● To do
Extract, unchanged, each line of the listing below from its first line through the line that contains "COL = S.collection", inclusive, and nothing else.

══ Information provided ══

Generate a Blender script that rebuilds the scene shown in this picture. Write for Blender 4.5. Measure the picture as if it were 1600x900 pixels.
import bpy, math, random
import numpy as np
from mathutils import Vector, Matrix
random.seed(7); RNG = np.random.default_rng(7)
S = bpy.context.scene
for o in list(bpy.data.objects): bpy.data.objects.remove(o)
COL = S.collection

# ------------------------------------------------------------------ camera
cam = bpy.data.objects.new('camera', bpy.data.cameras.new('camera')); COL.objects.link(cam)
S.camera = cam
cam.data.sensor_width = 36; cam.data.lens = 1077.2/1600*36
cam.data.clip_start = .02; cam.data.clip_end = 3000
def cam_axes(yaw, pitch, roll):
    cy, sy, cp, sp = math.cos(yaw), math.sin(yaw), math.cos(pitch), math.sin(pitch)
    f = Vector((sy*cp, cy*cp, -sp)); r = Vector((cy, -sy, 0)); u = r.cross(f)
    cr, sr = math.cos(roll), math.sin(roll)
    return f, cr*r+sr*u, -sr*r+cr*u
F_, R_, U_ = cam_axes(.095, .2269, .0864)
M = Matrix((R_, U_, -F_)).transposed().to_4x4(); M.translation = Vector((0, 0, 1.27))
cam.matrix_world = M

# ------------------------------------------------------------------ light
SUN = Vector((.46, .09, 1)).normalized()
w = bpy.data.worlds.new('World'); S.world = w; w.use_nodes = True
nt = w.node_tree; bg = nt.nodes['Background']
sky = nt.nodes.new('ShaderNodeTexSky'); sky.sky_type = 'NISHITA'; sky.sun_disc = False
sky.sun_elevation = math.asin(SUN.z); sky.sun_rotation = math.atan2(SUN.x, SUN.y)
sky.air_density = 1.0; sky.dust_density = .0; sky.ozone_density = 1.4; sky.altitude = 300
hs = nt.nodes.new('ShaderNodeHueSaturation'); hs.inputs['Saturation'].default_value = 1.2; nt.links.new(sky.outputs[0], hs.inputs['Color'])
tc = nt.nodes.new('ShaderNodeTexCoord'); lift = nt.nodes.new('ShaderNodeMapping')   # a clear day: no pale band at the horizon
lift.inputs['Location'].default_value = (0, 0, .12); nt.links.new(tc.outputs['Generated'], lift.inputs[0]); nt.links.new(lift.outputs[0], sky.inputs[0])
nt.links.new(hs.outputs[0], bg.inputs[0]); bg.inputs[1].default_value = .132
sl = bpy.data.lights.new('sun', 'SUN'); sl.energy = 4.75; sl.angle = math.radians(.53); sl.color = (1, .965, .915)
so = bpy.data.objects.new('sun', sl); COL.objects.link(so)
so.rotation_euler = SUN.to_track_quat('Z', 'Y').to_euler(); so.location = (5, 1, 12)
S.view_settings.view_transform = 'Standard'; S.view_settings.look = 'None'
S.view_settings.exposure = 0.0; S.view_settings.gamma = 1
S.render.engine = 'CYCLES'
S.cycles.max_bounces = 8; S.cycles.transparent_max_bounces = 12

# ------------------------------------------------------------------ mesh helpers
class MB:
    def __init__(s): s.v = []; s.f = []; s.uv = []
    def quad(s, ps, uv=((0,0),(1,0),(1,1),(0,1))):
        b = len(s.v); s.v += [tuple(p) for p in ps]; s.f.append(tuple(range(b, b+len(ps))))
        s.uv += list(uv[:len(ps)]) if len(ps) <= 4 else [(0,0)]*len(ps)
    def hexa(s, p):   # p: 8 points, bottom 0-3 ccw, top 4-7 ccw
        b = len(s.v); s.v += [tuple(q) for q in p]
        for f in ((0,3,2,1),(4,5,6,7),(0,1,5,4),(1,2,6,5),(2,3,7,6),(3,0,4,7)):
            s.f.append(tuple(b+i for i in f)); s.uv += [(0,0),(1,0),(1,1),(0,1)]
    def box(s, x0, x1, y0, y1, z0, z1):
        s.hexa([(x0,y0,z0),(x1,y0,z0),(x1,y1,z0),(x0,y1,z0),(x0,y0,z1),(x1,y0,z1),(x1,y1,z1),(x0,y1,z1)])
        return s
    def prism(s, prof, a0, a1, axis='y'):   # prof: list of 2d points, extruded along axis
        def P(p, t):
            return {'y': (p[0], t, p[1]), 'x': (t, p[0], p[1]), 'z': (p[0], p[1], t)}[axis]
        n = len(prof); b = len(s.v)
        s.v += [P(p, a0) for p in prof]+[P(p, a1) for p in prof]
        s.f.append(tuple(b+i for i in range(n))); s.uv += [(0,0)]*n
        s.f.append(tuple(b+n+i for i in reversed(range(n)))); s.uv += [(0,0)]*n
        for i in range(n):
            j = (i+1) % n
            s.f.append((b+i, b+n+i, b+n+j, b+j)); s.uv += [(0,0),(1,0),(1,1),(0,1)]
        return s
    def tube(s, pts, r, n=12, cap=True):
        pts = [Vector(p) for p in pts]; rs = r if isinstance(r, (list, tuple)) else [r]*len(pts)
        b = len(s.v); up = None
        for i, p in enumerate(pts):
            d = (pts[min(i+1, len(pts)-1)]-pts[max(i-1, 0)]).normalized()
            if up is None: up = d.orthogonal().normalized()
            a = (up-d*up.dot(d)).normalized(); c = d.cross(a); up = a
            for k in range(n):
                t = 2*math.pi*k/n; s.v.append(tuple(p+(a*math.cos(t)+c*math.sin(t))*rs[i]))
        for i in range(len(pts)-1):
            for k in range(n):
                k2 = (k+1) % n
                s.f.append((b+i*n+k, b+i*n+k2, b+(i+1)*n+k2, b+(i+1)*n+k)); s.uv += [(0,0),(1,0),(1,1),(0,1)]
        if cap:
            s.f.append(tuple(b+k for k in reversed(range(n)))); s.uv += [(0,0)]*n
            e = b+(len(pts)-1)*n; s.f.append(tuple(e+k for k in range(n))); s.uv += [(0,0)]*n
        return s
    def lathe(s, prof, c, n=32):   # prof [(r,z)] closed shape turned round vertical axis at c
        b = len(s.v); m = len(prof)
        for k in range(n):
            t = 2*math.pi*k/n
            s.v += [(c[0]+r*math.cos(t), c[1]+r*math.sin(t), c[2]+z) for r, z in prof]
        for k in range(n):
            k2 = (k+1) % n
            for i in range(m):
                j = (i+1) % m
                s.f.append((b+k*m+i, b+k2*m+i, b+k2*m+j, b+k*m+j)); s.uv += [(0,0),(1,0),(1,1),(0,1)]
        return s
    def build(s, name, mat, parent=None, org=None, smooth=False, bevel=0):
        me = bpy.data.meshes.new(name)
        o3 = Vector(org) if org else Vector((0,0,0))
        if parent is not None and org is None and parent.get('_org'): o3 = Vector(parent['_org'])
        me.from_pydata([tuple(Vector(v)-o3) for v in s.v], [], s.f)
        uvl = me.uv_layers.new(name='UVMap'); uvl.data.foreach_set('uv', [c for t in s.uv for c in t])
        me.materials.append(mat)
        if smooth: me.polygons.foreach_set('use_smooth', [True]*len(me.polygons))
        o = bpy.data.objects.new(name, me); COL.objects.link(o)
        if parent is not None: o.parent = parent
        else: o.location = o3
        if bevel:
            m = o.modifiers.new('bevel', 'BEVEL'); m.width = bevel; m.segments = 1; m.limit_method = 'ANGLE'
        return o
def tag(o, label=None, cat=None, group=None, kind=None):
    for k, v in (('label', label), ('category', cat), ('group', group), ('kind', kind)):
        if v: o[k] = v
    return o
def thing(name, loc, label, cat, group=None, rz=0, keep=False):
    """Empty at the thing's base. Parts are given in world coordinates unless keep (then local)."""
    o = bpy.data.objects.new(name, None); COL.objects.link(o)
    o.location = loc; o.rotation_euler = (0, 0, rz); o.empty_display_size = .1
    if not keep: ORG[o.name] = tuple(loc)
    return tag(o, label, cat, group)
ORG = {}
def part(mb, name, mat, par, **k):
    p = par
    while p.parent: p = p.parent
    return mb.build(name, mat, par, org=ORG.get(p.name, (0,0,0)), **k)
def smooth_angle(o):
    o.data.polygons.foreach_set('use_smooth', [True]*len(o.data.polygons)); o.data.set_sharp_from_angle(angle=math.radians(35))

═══

● The answer
Generate a Blender script that rebuilds the scene shown in this picture. Write for Blender 4.5. Measure the picture as if it were 1600x900 pixels.
import bpy, math, random
import numpy as np
from mathutils import Vector, Matrix
random.seed(7); RNG = np.random.default_rng(7)
S = bpy.context.scene
for o in list(bpy.data.objects): bpy.data.objects.remove(o)
COL = S.collection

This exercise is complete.